Wczorajszy protokół z ostatniego posiedzenia Fed przyniósł z sobą uaktualnienie prognoz makroekonomicznych. Oczekiwania dotyczące dynamiki PKB się nie zmieniły. W tym roku ma to być wzrost o 2,5-3,5 proc., a w przyszłym o 3,4-4,5 proc. Nieznacznie skurczył się przedział prognoz na rok 2012 z 3,5-4,8 do 3,5-4,5 proc. Oczekiwania stopy bezrobocia są nieznacznie bardziej pesymistyczne. Wcześniejszy przedział na bieżący rok wynosił 9,3-9,7 proc., a teraz dolna granica została podniesiona do 9,5 proc.
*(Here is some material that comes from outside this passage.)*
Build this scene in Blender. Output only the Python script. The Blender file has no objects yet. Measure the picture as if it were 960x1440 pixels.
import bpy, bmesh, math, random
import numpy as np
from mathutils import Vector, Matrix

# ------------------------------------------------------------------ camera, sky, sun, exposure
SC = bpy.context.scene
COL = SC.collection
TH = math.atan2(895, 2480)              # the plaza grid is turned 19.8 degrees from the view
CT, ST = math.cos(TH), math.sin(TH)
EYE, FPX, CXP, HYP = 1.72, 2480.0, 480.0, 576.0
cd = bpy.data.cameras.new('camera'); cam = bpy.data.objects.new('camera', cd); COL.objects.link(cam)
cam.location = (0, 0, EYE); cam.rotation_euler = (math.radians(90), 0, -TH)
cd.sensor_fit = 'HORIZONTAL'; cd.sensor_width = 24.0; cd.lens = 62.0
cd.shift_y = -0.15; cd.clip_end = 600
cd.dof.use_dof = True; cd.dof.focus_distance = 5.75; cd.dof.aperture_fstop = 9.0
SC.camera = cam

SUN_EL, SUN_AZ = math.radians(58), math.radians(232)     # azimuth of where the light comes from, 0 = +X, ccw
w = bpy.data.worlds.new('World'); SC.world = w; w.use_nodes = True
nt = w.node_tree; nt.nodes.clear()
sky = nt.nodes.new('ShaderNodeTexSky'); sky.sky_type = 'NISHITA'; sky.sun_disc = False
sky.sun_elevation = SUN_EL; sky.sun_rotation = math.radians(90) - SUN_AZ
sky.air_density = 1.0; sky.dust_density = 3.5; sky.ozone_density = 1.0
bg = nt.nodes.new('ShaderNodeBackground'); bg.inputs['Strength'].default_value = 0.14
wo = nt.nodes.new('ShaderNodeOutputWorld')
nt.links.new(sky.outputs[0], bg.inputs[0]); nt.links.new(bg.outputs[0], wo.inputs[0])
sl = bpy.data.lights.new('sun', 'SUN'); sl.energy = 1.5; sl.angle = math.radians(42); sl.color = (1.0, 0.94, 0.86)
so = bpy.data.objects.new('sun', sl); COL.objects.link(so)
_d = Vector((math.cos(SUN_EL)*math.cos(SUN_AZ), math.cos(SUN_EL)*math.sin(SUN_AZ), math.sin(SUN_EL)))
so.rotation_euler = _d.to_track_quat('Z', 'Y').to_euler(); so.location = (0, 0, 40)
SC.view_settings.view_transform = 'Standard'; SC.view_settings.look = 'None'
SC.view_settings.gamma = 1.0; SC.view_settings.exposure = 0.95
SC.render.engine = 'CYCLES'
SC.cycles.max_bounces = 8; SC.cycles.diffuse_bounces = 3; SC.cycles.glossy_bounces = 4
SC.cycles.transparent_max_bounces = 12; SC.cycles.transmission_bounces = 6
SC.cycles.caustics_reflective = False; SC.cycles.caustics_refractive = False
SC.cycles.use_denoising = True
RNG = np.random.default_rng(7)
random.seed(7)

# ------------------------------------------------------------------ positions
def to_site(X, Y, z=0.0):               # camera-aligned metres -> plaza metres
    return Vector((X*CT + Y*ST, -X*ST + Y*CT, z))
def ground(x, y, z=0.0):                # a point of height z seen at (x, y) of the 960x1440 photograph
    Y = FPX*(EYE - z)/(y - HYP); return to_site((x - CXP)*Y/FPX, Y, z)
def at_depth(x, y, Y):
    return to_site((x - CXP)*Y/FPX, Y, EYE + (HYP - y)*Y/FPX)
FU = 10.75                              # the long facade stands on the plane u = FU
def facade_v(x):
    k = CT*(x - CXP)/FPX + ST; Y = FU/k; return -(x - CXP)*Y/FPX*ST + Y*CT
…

Za to w przyszłym roku ma być lepiej i zamiast przedziału 8,5-8,6 proc. mamy 8,2-8,5 proc. Prognozy dotyczące inflacji także nie zmieniły się drastycznie, choć we wszystkich przypadkach zanotowano lekki wzrost oczekiwań. Ogólnie wymowa zmian wskazuje na oczekiwanie powolnej poprawy i późnej reakcji inflacji, ale w porównaniu z poprzednią projekcją jest nieznacznie bardziej optymistycznie, ale i sygnalizowane jest większe zagrożenie inflacją. Na razie rynki spodziewają się, że pierwsze podwyżki stóp w USA mogą pojawić się pod koniec roku, choć uważam, że nie jest to przesądzone, a wiele będzie zależało od sytuacji budżetów i problemu finansowania długów.
W trakcie dzisiejszej sesji mamy w planie kilka ciekawych publikacji z dynamiką polskiej produkcji przemysłowej na czele. Ta zaplanowana jest na godzinę 14:00. Krótko po tym poznamy liczbę nowych wniosków o zasiłek dla bezrobotnych oraz dynamikę cen mierzonych wskaźnikiem PPI. O 16:00 ujawniona zostanie wartość wskaźnika aktywności przemysłu w rejonie Filadelfii oraz poznamy indeks wskaźników wyprzedzających.
Z technicznego punktu widzenia mamy korektę i na razie sporo brakuje, by ten wniosek uległ zmianie. Nadal pierwszym poziomem oporu jest szczyt znajdujący się nad 2400 pkt. Popyt ma miejsce na swoje popisy, ale nadal oczekujemy, że prędzej czy później do głosu dojdzie podaż. Te oczekiwania zostałyby zachwiane, gdyby wspomniany opór został pokonany.